Data extract:
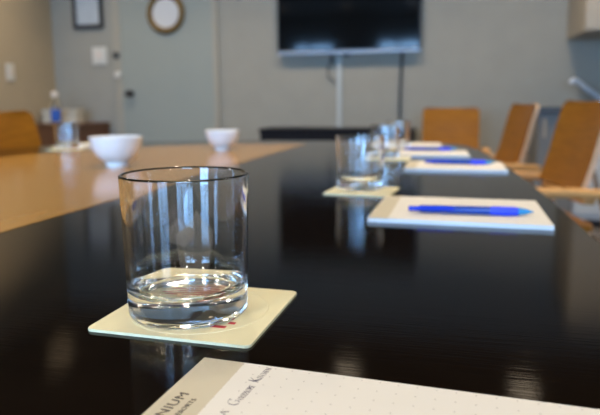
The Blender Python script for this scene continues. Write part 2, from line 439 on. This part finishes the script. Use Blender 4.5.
# ------------------------------------------------------------------ chairs (front +Y)
def make_chair(label):
    t = thing('conference_chair', label, 'chair', group='bent plywood conference chairs')
    W = .205
    prof = smooth_curve([(0, -.172, .555), (0, -.190, .61), (0, -.209, .68), (0, -.232, .78), (0, -.258, .872)], 5)
    def shell(th0, th1, inset, zc):
        bm = B(); rows = []
        n = len(prof); NX = 12
        L = [0]
        for a, b in zip(prof, prof[1:]): L.append(L[-1] + (b-a).length)
        for i, p in enumerate(prof):
            tg = (prof[min(i+1, n-1)] - prof[max(i-1, 0)]).normalized(); nr = Vector((0, tg.z, -tg.y))
            w = W - inset
            e = L[-1]-L[i]; r = .035                                  # rounded top corners
            if e < r: w -= r - math.sqrt(max(0, r*r - (r-e)**2))
            fr, bk = [], []
            for k in range(NX+1):
                u = -1 + 2*k/NX; x = u*w
                c = .022*(u*u)                                       # gentle hollow for the back
                q = Vector((x, p.y, p.z)) + nr*c
                fr.append(bm.verts.new(q + nr*th1)); bk.append(bm.verts.new(q + nr*th0))
            rows.append((fr, bk))
        for (f0, b0), (f1, b1_) in zip(rows, rows[1:]):
            for k in range(NX):
                bm.faces.new((f0[k], f0[k+1], f1[k+1], f1[k])); bm.faces.new((b0[k], b1_[k], b1_[k+1], b0[k+1]))
            bm.faces.new((f0[0], f1[0], b1_[0], b0[0])); bm.faces.new((f0[-1], b0[-1], b1_[-1], f1[-1]))
        for f, b in (rows[0], rows[-1]):
            for k in range(NX): bm.faces.new((f[k], b[k], b[k+1], f[k+1]))
        return bm
    back = obj('backrest', shell(.016, .020, 0, 0), 'chair_wood', t, True)
    obj('edge_layer', shell(-.004, .0158, .0004, 0), 'ply_edge', back, True)
    bm = B(); add_prism(bm, round_rect(-.215, .215, -.20, .235, .05), .432, .452, .005, 2); obj('seat', bm, 'chair_wood', t, True)
    bm = B(); add_prism(bm, round_rect(-.2145, .2145, -.1995, .2345, .05), .420, .4318); obj('seat_underlayer', bm, 'ply_edge', t, True)
    bm = B(); add_box(bm, -.212, .212, -.190, -.145, .526, .556, .008, 3); obj('lower_rail', bm, 'arm_wood', t, True)
    for s in (-1, 1):
        pts = [(s*.247, -.235, .568), (s*.247, -.10, .575), (s*.247, .06, .576), (s*.247, .135, .567)]
        bm = B(); cv = smooth_curve(pts, 5); last = None
        sec = round_rect(-.026, .026, -.017, .014, .010, 3)
        rings = [[bm.verts.new((p.x + a*(1 if 0 < i < len(cv)-1 else .8), p.y, p.z + b*(1 if 0 < i < len(cv)-1 else .7))) for a, b in sec] for i, p in enumerate(cv)]
        for a, b in zip(rings, rings[1:]):
            for k in range(len(sec)): bm.faces.new((a[k], a[(k+1) % len(sec)], b[(k+1) % len(sec)], b[k]))
        bm.faces.new(rings[0]); bm.faces.new(rings[-1]); obj('armrest', bm, 'arm_wood', t, True)
        bm = B(); add_tube(bm, smooth_curve([(s*.247, -.205, .562), (s*.247, -.21, .45), (s*.245, -.225, .2), (s*.245, -.245, .0)], 5), .0115, 14); obj('leg', bm, 'chrome', t, True)
        bm = B(); add_tube(bm, smooth_curve([(s*.247, .115, .562), (s*.247, .13, .45), (s*.245, .15, .2), (s*.245, .165, .0)], 5), .0115, 14); obj('leg', bm, 'chrome', t, True)
        bm = B(); add_lathe(bm, [(0, .586), (.009, .586), (.011, .591), (.008, .595), (0, .596)], 16, s*.247, -.205); obj('arm_bolt', bm, 'chrome', t, True)
    for y in (-.21, .14):
        bm = B(); add_tube(bm, [(-.246, y, .411), (.246, y, .411)], .010, 10); obj('seat_rail', bm, 'chrome', t, True)
    for s in (-1, 1):
        bm = B(); add_tube(bm, smooth_curve([(s*.245, -.208, .5), (s*.19, -.206, .555), (s*.13, -.208, .635)], 4), .008, 8); obj('back_bracket', bm, 'chrome', t, True)
    return t
c4 = make_chair('orange plywood armchair nearest on the right, beside the nearest pad with a pen')
c4.location = (.275, 2.34, 0); c4.rotation_euler.z = math.radians(100)
dup(c4, (.165, 3.24, 0), math.radians(100), 'orange plywood armchair second from the right, seen side on behind the nearest right chair', (1, 1, .985))
dup(c4, (.022, 4.2, 0), math.radians(180), 'orange plywood armchair facing the camera at the far end under the television', (.96, .95, .955))
dup(c4, (-1.395, 1.84, 0), math.radians(-90), 'orange plywood armchair at the left edge of the photo', (1, 1, .97))

# ------------------------------------------------------------------ television and its cables
t = thing('television', 'large black wall mounted television with a silver lower edge', 'television', (-.822, Y1, 1.633))
box_obj('housing', 'black', t, -.595, .595, -.075, -.03, -.35, .355, bev=.006)
box_obj('wall_mount', 'black', t, -.25, .25, -.03, -.004, -.15, .15, bev=.003)
bm = B(); add_box(bm, -.582, .582, -.0775, -.0748, -.312, .343); obj('screen', bm, 'screen', t)
bm = B(); add_box(bm, -.595, .595, -.082, -.074, -.352, -.325, .003); obj('silver_bar', bm, 'silver', t)
bm = B(); add_box(bm, -.05, .02, -.07, -.04, -.372, -.350, .004); obj('sensor_bump', bm, 'black', t)
tag(box_obj('cable_raceway', 'raceway', None, -.913, -.878, Y1-.02, Y1-.001, .2, 1.285, bev=.003), 'white vertical cable raceway on the wall below the television', 'raceway')
bm = B(); add_tube(bm, smooth_curve([(-.372, Y1-.04, 1.31), (-.378, Y1-.03, 1.2), (-.385, Y1-.02, 1.0), (-.388, Y1-.02, .8), (-.388, Y1-.03, .69)], 6), .010, 10)
tag(obj('power_cable', bm, 'black', None, True), 'black cable hanging from the right end of the television', 'cable')
bm = B(); add_tube(bm, smooth_curve([(-.955, Y1-.025, 1.272), (-.96, Y1-.025, 1.23), (-.992, Y1-.025, 1.17), (-.985, Y1-.02, 1.10), (-.945, Y1-.015, 1.06), (-.927, Y1-.012, 1.05)], 6), .0045, 8)
add_box(bm, -.972, -.945, Y1-.045, Y1-.015, 1.205, 1.272, .003)
tag(obj('signal_cable', bm, 'black', None, True), 'short looped black cable beside the white raceway', 'cable')

# black sideboard under the television
t = thing('media_sideboard', 'low black sideboard standing under the television', 'sideboard', (-.868, 4.78, 0))
box_obj('carcass', 'black_cab', t, -.605, .605, -.2, .2, .06, .65)
box_obj('worktop', 'black_cab', t, -.613, .613, -.215, .205, .65, .676, bev=.003)
box_obj('plinth', 'black', t, -.58, .58, -.17, .19, 0, .06)
for k in range(3):
    x = -.605 + k*.4033; dd = box_obj('door', 'black_cab', t, x+.004, x+.3993, -.216, -.2, .07, .64, bev=.002)
    box_obj('handle', 'black', dd, x+.36, x+.372, -.232, -.216, .38, .50, bev=.002)

# brown sideboard on the left with a tray box and a bottle
t = thing('brown_sideboard', 'brown wooden sideboard in the far left corner', 'sideboard', (-3.345, 4.72, 0))
box_obj('carcass', 'brown_wood', t, -.27, .27, -.215, .24, .05, .685)
box_obj('worktop', 'brown_wood', t, -.28, .28, -.235, .25, .685, .715, bev=.003)
box_obj('plinth', 'black', t, -.25, .25, -.18, .23, 0, .05)
for k in range(2):
    x = -.27 + k*.27; dd = box_obj('door', 'brown_wood', t, x+.003, x+.267, -.232, -.215, .06, .675, bev=.002)
    box_obj('handle', 'steel', dd, x+(.22 if k == 0 else .04), x+(.232 if k == 0 else .052), -.250, -.232, .36, .5, bev=.002)
t = thing('storage_box', 'flat pale beige box standing on the brown sideboard behind the bottle', 'box', (-3.365, 4.76, .715))
bm = B(); add_box(bm, -.225, .125, -.06, .06, 0, .095, .004); obj('body', bm, 'beige', t)
bm = B(); add_box(bm, -.23, .13, -.065, .065, .095, .125, .004); obj('lid', bm, 'beige', t)
t = thing('water_bottle', 'clear plastic water bottle with blue label and white cap on the brown sideboard', 'bottle', (-3.345, 4.56, .715))
bm = B(); add_lathe(bm, [(0, 0), (.038, 0), (.042, .005), (.042, .15), (.038, .175), (.022, .215), (.0175, .225), (.0175, .25), (0, .25)], 32); obj('body', bm, 'pet', t, True)
bm = B(); add_lathe(bm, [(.0425, .02), (.0429, .021), (.0429, .125), (.0425, .126), (.0422, .126), (.0422, .02), (.0425, .02)], 32); obj('label', bm, 'bottle_label', t, True)
bm = B(); add_lathe(bm, [(.0182, .230), (.0285, .231), (.0290, .270), (.026, .278), (0, .279)], 24); obj('cap', bm, 'cap', t, True)

# ------------------------------------------------------------------ things on the walls
t = thing('picture_frame', 'dark framed pale print on the far wall left of the door', 'picture', (-3.25, Y1, 1.79))
bm = B()
add_box(bm, -.155, .155, -.03, 0, -.215, -.180, .004); add_box(bm, -.155, .155, -.03, 0, .18, .215, .004)
add_box(bm, -.155, -.12, -.03, 0, -.18, .18, .004); add_box(bm, .12, .155, -.03, 0, -.18, .18, .004)
obj('frame', bm, 'frame_dark', t); box_obj('print', 'print', t, -.125, .125, -.014, -.002, -.185, .185)
t = thing('wall_clock', 'round white dial in a gold ring hanging on the grey door', 'clock', (-2.455, Y1-.031, 1.678))
obj('gold_ring', y_lathe([(.128, 0), (.178, 0), (.184, .012), (.172, .03), (.156, .036), (.138, .028), (.128, .012), (.128, 0)], 64), 'gold', t, True)
obj('dial', y_lathe([(0, .001), (.13, .001), (.13, .012), (0, .012)], 64), 'dial', t)
t = thing('wall_plate', 'square white control plate on the far wall between picture and door', 'wall plate', (-3.156, Y1, 1.327))
box_obj('plate', 'white', t, -.072, .072, -.018, 0, -.078, .078, bev=.006); box_obj('button', 'cap', t, -.035, .035, -.024, -.018, -.03, .04, bev=.003)
t = thing('light_switch', 'white light switch on the brown left wall', 'switch', (X0, 4.395, 1.158))
box_obj('plate', 'white', t, 0, .012, -.045, .045, -.072, .072, bev=.003); box_obj('rocker', 'cap', t, .012, .018, -.018, .018, -.034, .034, bev=.002)

# ------------------------------------------------------------------ kitchenette on the right
t = thing('wall_cabinet', 'beige wall cabinet at the top right corner', 'cabinet', (.87, Y1, 1.345))
box_obj('carcass', 'cab_beige', t, 0, 1.2, -.60, 0, 0, .8)
for k in range(2):
    dd = box_obj('door', 'cab_beige', t, k*.6+.003, k*.6+.597, -.622, -.60, .004, .796, bev=.003)
    box_obj('handle', 'steel', dd, k*.6+(.55 if k == 0 else .04), k*.6+(.562 if k == 0 else .052), -.645, -.622, .06, .2, bev=.002)
t = thing('base_cabinet', 'grey kitchenette base cabinet behind the right chairs', 'cabinet', (.612, 4.4, 0))
box_obj('carcass', 'cab_grey', t, 0, .25, .02, .58, .08, .80)
dd = box_obj('door', 'cab_grey', t, .003, .247, 0, .02, .09, .79, bev=.003)
box_obj('handle', 'cab_beige', dd, .034, .050, -.025, 0, .63, .76, bev=.004)
box_obj('plinth', 'black', t, .01, .24, .05, .55, 0, .08)
t = thing('dishwasher', 'white under counter appliance behind the nearest right chair', 'appliance', (.866, 4.4, 0))
box_obj('body', 'white_appliance', t, 0, .6, .02, .58, .06, .80)
box_obj('door', 'white_appliance', t, .004, .596, 0, .02, .10, .79, bev=.004)
box_obj('plinth', 'black', t, .01, .59, .05, .55, 0, .06)
tag(box_obj('countertop', 'worktop', None, .60, 2.0, 4.375, 4.995, .80, .842, bev=.003), 'dark grey kitchenette countertop on the grey base cabinet', 'countertop')
t = thing('sink_cabinet', 'grey base cabinet right of the white appliance', 'cabinet', (1.47, 4.4, 0))
box_obj('carcass', 'cab_grey', t, 0, .53, .02, .58, .08, .80); box_obj('door', 'cab_grey', t, .003, .527, 0, .02, .09, .79, bev=.003); box_obj('plinth', 'black', t, .01, .52, .05, .55, 0, .08)
t = thing('kitchen_faucet', 'chrome faucet with slanting spout on the kitchenette counter', 'faucet', (1.075, 4.72, .842))
bm = B(); add_lathe(bm, [(0, 0), (.028, 0), (.028, .008), (.019, .012), (.017, .06), (0, .065)], 24); obj('base', bm, 'chrome', t, True)
bm = B(); add_tube(bm, smooth_curve([(0, 0, .05), (-.03, -.003, .075), (-.10, -.01, .125), (-.17, -.018, .180), (-.197, -.02, .187), (-.208, -.02, .178), (-.209, -.02, .165)], 6), [.018]*36 + [.017]); obj('spout', bm, 'spout_reflection', t, True)

# ------------------------------------------------------------------ ceiling lamps
def lamp(x, y, label):
    t = thing('ceiling_downlight', label, 'ceiling light', (x, y, ZC), 0, 'ceiling downlights')
    bm = B(); add_lathe(bm, [(.100, -.004), (.104, -.010), (.120, -.006), (.123, 0), (.100, 0), (.100, -.004)], 32); obj('trim_ring', bm, 'steel', t, True)
    bm = B(); add_lathe(bm, [(0, -.003), (.099, -.003), (.099, -.0005), (0, -.0005)], 32); obj('lens', bm, 'lamp_glow', t)
    ld = bpy.data.lights.new('lamp_light', 'AREA'); ld.shape = 'DISK'; ld.size = .19; ld.energy = LAMP_POWER; ld.color = (1, .83, .62); ld.spread = math.radians(128)
    lo = bpy.data.objects.new('lamp_light', ld); C.objects.link(lo); lo.parent = t; lo.location = (0, 0, -.012)
for x in (-3.0, -1.8, -.65, .55, 1.7):
    for y in (-.9, 1.6, 3.95):
        lamp(x, y, 'round warm recessed ceiling downlight')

Directive:
Count each line with "from" in it and report that figure by itself.

Response:
3